*GOAL*.
Transcribe everything in the data word for word. Pictures are left out.

*ROWS*.
■ ■ ■

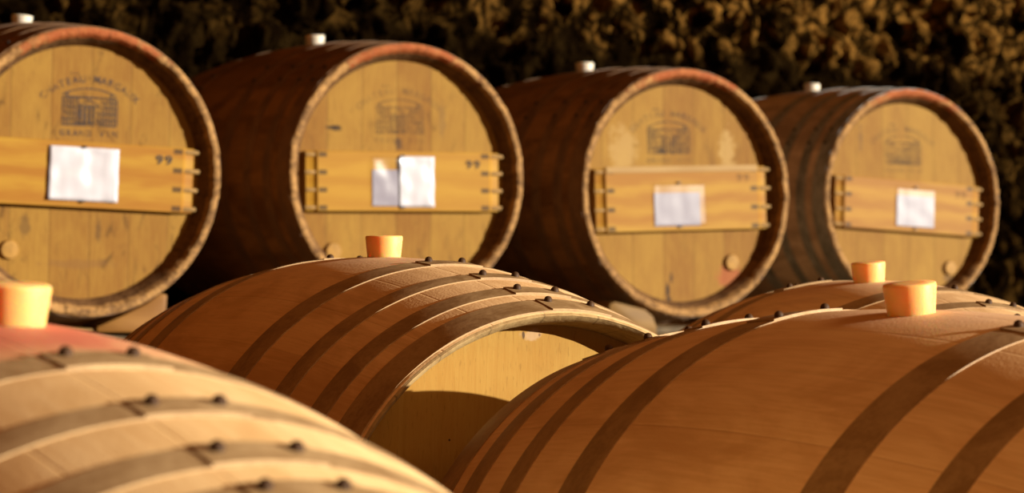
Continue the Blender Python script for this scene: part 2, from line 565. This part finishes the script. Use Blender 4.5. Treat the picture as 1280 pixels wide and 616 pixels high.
def crossbar(S, roll, z0, z1, sleeve, paper, strip=False, num=.5, seed=0, half=.247):
    """Pine board across the head, pegged at both ends, with the cellar paper in its plastic sleeve."""
    th = .020
    yb = S.yh
    M0 = Matrix.Translation((0, 0, S.zc)) @ Matrix.Rotation(R(roll), 4, 'Y')
    bm = bmesh.new()
    zm, hh = (z0 + z1) / 2, (z1 - z0) / 2
    # plan outline x,y then pulled in z; thins at both ends
    out = [(-half, -.0125), (-half + .022, -.0145), (-half + .026, -th), (half - .026, -th), (half - .022, -.0145), (half, -.0125), (half, 0), (-half, 0)]
    A = [bm.verts.new((x, y, -hh)) for x, y in out]
    B = [bm.verts.new((x, y, hh)) for x, y in out]
    bm.faces.new(A)
    bm.faces.new(B[::-1])
    for k in range(len(out)):
        bm.faces.new((A[k], B[k], B[(k + 1) % len(out)], A[(k + 1) % len(out)]))
    bmesh.ops.recalc_face_normals(bm, faces=bm.faces)
    bmesh.ops.bevel(bm, geom=list(bm.edges), offset=.0012, segments=1, affect='EDGES')
    cb = obj('crossbar', bm, S.m_board, S.root, ang=25)
    cb.matrix_local = M0 @ Matrix.Translation((0, yb, zm))
    tag(cb, 'pale pine crossbar pegged across the head')
    if strip:
        bm = bmesh.new()
        slab(bm, -half + .028, half - .028, -th - .0012, -th + .006, hh - .012, hh + .004)
        bevel_all(bm, .001, 1)
        tag(obj('edge_strip', bm, S.m_strip, cb, ang=25), 'paler wood strip on the top edge')
    for sx in (-1, 1):
        for k in range(4):
            z = -hh + .008 + (2 * hh - .016) * k / 3
            bm = bmesh.new()
            mtx = Matrix.Translation((sx * (half - .024), -.0125, z)) @ Matrix.Rotation(sx * PI / 2, 4, 'Y')
            L = (.034 if sx > 0 else .026) + random.uniform(-.003, .003)
            lathe_z(bm, [(0, 0), (.0044, 0), (.0052, .004), (.0052, L - .003), (.0044, L), (0, L)], 12, mtx)
            obj('peg', bm, S.m_peg, cb, ang=40)
    # paper in front of the board, then the sleeve over it
    yf = -th
    if paper:
        (x0, x1, p0, p1) = paper
        bm = bmesh.new()
        slab(bm, x0, x1, yf - .0016, yf - .0010, p0 - zm, p1 - zm)
        tag(obj('paper_sheet', bm, MAT['paper'], cb, smooth=False), 'blank white paper sheet')
    (x0, x1, p0, p1, opaque) = sleeve
    bm = bmesh.new()
    nx, nz = 20, 14
    g = []
    for j in range(nz + 1):
        row = []
        for i in range(nx + 1):
            u, v = i / nx, j / nz
            x = x0 + (x1 - x0) * u
            z = p0 + (p1 - p0) * v - zm
            w = noise.noise(Vector((x * 26, z * 26, seed * 3.3))) * .0042 + noise.noise(Vector((x * 60, z * 22, seed))) * .0014
            edge = min(u, 1 - u, v, 1 - v)
            if edge < .08:
                x += noise.noise(Vector((z * 40, seed, 2))) * .0016
            row.append(bm.verts.new((x, yf - .0042 + (w if opaque else w * .2), z)))
        g.append(row)
    for j in range(nz):
        for i in range(nx):
            f = bm.faces.new((g[j][i], g[j][i + 1], g[j + 1][i + 1], g[j + 1][i]))
            c = (i + .5) / nx
            f.material_index = 1 if (opaque == 'both' or (opaque == 'right' and c > .47)) else 0
    bmesh.ops.recalc_face_normals(bm, faces=bm.faces)
    sl = obj('label_sleeve', bm, [MAT['sleeve'], MAT['sleeve_glare']], cb, ang=60)
    md = sl.modifiers.new('thickness', 'SOLIDIFY')
    md.thickness = .0006
    tag(sl, 'shiny clear plastic sleeve')
    for z in (p1 - zm + .001, p0 - zm - .001):
        bm = bmesh.new()
        slab(bm, (x0 + x1) / 2 - .0035, (x0 + x1) / 2 + .0035, yf - .0062, yf - .0004, z - .0022, z + .0022)
        obj('staple', bm, MAT['dark_metal'], cb, smooth=False)
    bm = bmesh.new()
    for i, ch in enumerate('99'):
        add_glyph(bm, ch, .0262, Matrix.Translation((half - .082 + .021 * i, yf - .0012, hh - .036)) @ Matrix.Diagonal((1.3, 1, 1, 1)) @ STAND)
    tag(obj('number_mark', bm, ink('number_ink_%d' % seed, (.03, .018, .012), num, seed + 5, .22), cb, smooth=False), 'small dark stencilled number')


def tap_plug(S, x, z, r=.02):
    bm = bmesh.new()
    mtx = Matrix.Translation((x, S.yh, S.zc + z)) @ Matrix.Rotation(PI / 2, 4, 'X')
    lathe_z(bm, [(0, -.005), (r, -.005), (r, .004), (r * .9, .008), (r * .5, .0086), (0, .0086)], 28, mtx)
    tag(obj('tap_plug', bm, S.m_plug, S.root, ang=40), 'round pale wooden plug in the head')


MAT = {}
MAT['dark_metal'] = plain('dark_metal', (.05, .04, .035), .5, .3, 80, .1, Metallic=.6)
MAT['paper'] = plain('paper', (.235, .225, .295), .7, .03, 40, .05)
MAT['sleeve_glare'] = plain('white_sleeve_glare', (0.492, 0.4756, 0.5248), .24, .05, 30, .5, Specular_IOR_Level=.5)  # opaque white: glare on the clear sleeve, painted as colour
s = NT('clear_sleeve')
glo = s.n.new('ShaderNodeBsdfGlossy')
glo.inputs['Roughness'].default_value = .38
tra = s.n.new('ShaderNodeBsdfTransparent')
tra.inputs['Color'].default_value = (.97, .96, .95, 1)
mx = s.n.new('ShaderNodeMixShader')
mx.inputs[0].default_value = .015
s.t.links.new(tra.outputs[0], mx.inputs[1])
s.t.links.new(glo.outputs[0], mx.inputs[2])
s.t.links.new(mx.outputs[0], s.out.inputs['Surface'])
MAT['sleeve'] = s.m


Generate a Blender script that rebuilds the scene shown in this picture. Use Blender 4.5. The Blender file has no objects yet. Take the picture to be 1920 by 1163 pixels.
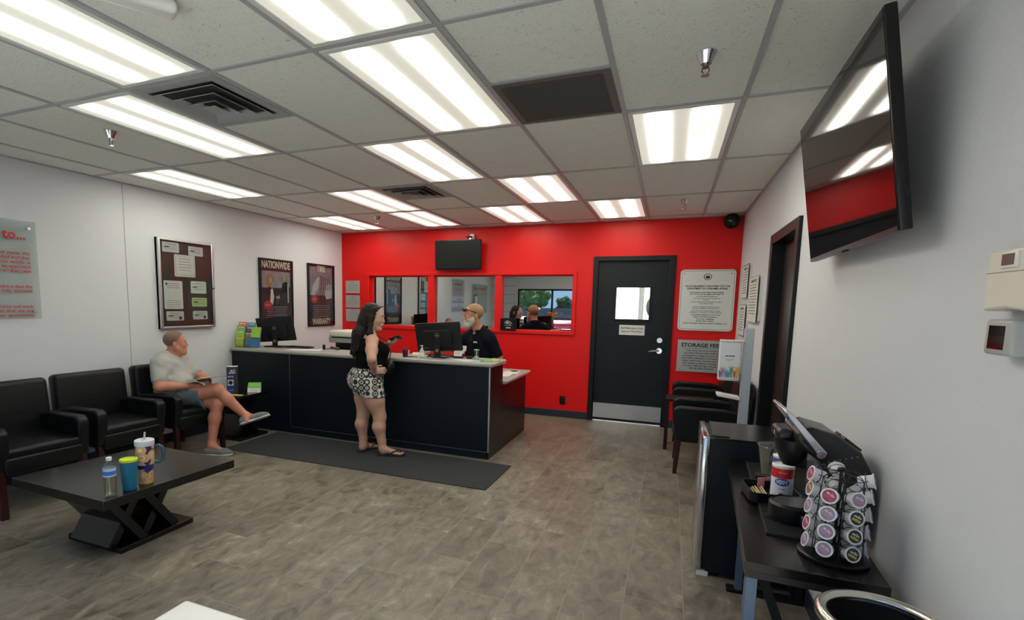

■ ■ ■

*OUTPUT OF THE TASK*.
Continue the Blender Python script for this scene: part 2, from line 565. This part finishes the script. Use Blender 4.5. Treat the picture as 1280 pixels wide and 616 pixels high.
def crossbar(S, roll, z0, z1, sleeve, paper, strip=False, num=.5, seed=0, half=.247):
    """Pine board across the head, pegged at both ends, with the cellar paper in its plastic sleeve."""
    th = .020
    yb = S.yh
    M0 = Matrix.Translation((0, 0, S.zc)) @ Matrix.Rotation(R(roll), 4, 'Y')
    bm = bmesh.new()
    zm, hh = (z0 + z1) / 2, (z1 - z0) / 2
    # plan outline x,y then pulled in z; thins at both ends
    out = [(-half, -.0125), (-half + .022, -.0145), (-half + .026, -th), (half - .026, -th), (half - .022, -.0145), (half, -.0125), (half, 0), (-half, 0)]
    A = [bm.verts.new((x, y, -hh)) for x, y in out]
    B = [bm.verts.new((x, y, hh)) for x, y in out]
    bm.faces.new(A)
    bm.faces.new(B[::-1])
    for k in range(len(out)):
        bm.faces.new((A[k], B[k], B[(k + 1) % len(out)], A[(k + 1) % len(out)]))
    bmesh.ops.recalc_face_normals(bm, faces=bm.faces)
    bmesh.ops.bevel(bm, geom=list(bm.edges), offset=.0012, segments=1, affect='EDGES')
    cb = obj('crossbar', bm, S.m_board, S.root, ang=25)
    cb.matrix_local = M0 @ Matrix.Translation((0, yb, zm))
    tag(cb, 'pale pine crossbar pegged across the head')
    if strip:
        bm = bmesh.new()
        slab(bm, -half + .028, half - .028, -th - .0012, -th + .006, hh - .012, hh + .004)
        bevel_all(bm, .001, 1)
        tag(obj('edge_strip', bm, S.m_strip, cb, ang=25), 'paler wood strip on the top edge')
    for sx in (-1, 1):
        for k in range(4):
            z = -hh + .008 + (2 * hh - .016) * k / 3
            bm = bmesh.new()
            mtx = Matrix.Translation((sx * (half - .024), -.0125, z)) @ Matrix.Rotation(sx * PI / 2, 4, 'Y')
            L = (.034 if sx > 0 else .026) + random.uniform(-.003, .003)
            lathe_z(bm, [(0, 0), (.0044, 0), (.0052, .004), (.0052, L - .003), (.0044, L), (0, L)], 12, mtx)
            obj('peg', bm, S.m_peg, cb, ang=40)
    # paper in front of the board, then the sleeve over it
    yf = -th
    if paper:
        (x0, x1, p0, p1) = paper
        bm = bmesh.new()
        slab(bm, x0, x1, yf - .0016, yf - .0010, p0 - zm, p1 - zm)
        tag(obj('paper_sheet', bm, MAT['paper'], cb, smooth=False), 'blank white paper sheet')
    (x0, x1, p0, p1, opaque) = sleeve
    bm = bmesh.new()
    nx, nz = 20, 14
    g = []
    for j in range(nz + 1):
        row = []
        for i in range(nx + 1):
            u, v = i / nx, j / nz
            x = x0 + (x1 - x0) * u
            z = p0 + (p1 - p0) * v - zm
            w = noise.noise(Vector((x * 26, z * 26, seed * 3.3))) * .0042 + noise.noise(Vector((x * 60, z * 22, seed))) * .0014
            edge = min(u, 1 - u, v, 1 - v)
            if edge < .08:
                x += noise.noise(Vector((z * 40, seed, 2))) * .0016
            row.append(bm.verts.new((x, yf - .0042 + (w if opaque else w * .2), z)))
        g.append(row)
    for j in range(nz):
        for i in range(nx):
            f = bm.faces.new((g[j][i], g[j][i + 1], g[j + 1][i + 1], g[j + 1][i]))
            c = (i + .5) / nx
            f.material_index = 1 if (opaque == 'both' or (opaque == 'right' and c > .47)) else 0
    bmesh.ops.recalc_face_normals(bm, faces=bm.faces)
    sl = obj('label_sleeve', bm, [MAT['sleeve'], MAT['sleeve_glare']], cb, ang=60)
    md = sl.modifiers.new('thickness', 'SOLIDIFY')
    md.thickness = .0006
    tag(sl, 'shiny clear plastic sleeve')
    for z in (p1 - zm + .001, p0 - zm - .001):
        bm = bmesh.new()
        slab(bm, (x0 + x1) / 2 - .0035, (x0 + x1) / 2 + .0035, yf - .0062, yf - .0004, z - .0022, z + .0022)
        obj('staple', bm, MAT['dark_metal'], cb, smooth=False)
    bm = bmesh.new()
    for i, ch in enumerate('99'):
        add_glyph(bm, ch, .0262, Matrix.Translation((half - .082 + .021 * i, yf - .0012, hh - .036)) @ Matrix.Diagonal((1.3, 1, 1, 1)) @ STAND)
    tag(obj('number_mark', bm, ink('number_ink_%d' % seed, (.03, .018, .012), num, seed + 5, .22), cb, smooth=False), 'small dark stencilled number')


def tap_plug(S, x, z, r=.02):
    bm = bmesh.new()
    mtx = Matrix.Translation((x, S.yh, S.zc + z)) @ Matrix.Rotation(PI / 2, 4, 'X')
    lathe_z(bm, [(0, -.005), (r, -.005), (r, .004), (r * .9, .008), (r * .5, .0086), (0, .0086)], 28, mtx)
    tag(obj('tap_plug', bm, S.m_plug, S.root, ang=40), 'round pale wooden plug in the head')


MAT = {}
MAT['dark_metal'] = plain('dark_metal', (.05, .04, .035), .5, .3, 80, .1, Metallic=.6)
MAT['paper'] = plain('paper', (.235, .225, .295), .7, .03, 40, .05)
MAT['sleeve_glare'] = plain('white_sleeve_glare', (0.492, 0.4756, 0.5248), .24, .05, 30, .5, Specular_IOR_Level=.5)  # opaque white: glare on the clear sleeve, painted as colour
s = NT('clear_sleeve')
glo = s.n.new('ShaderNodeBsdfGlossy')
glo.inputs['Roughness'].default_value = .38
tra = s.n.new('ShaderNodeBsdfTransparent')
tra.inputs['Color'].default_value = (.97, .96, .95, 1)
mx = s.n.new('ShaderNodeMixShader')
mx.inputs[0].default_value = .015
s.t.links.new(tra.outputs[0], mx.inputs[1])
s.t.links.new(glo.outputs[0], mx.inputs[2])
s.t.links.new(mx.outputs[0], s.out.inputs['Surface'])
MAT['sleeve'] = s.m


Generate a Blender script that rebuilds the scene shown in this picture. Use Blender 4.5. The Blender file has no objects yet. Take the picture to be 1920 by 1163 pixels.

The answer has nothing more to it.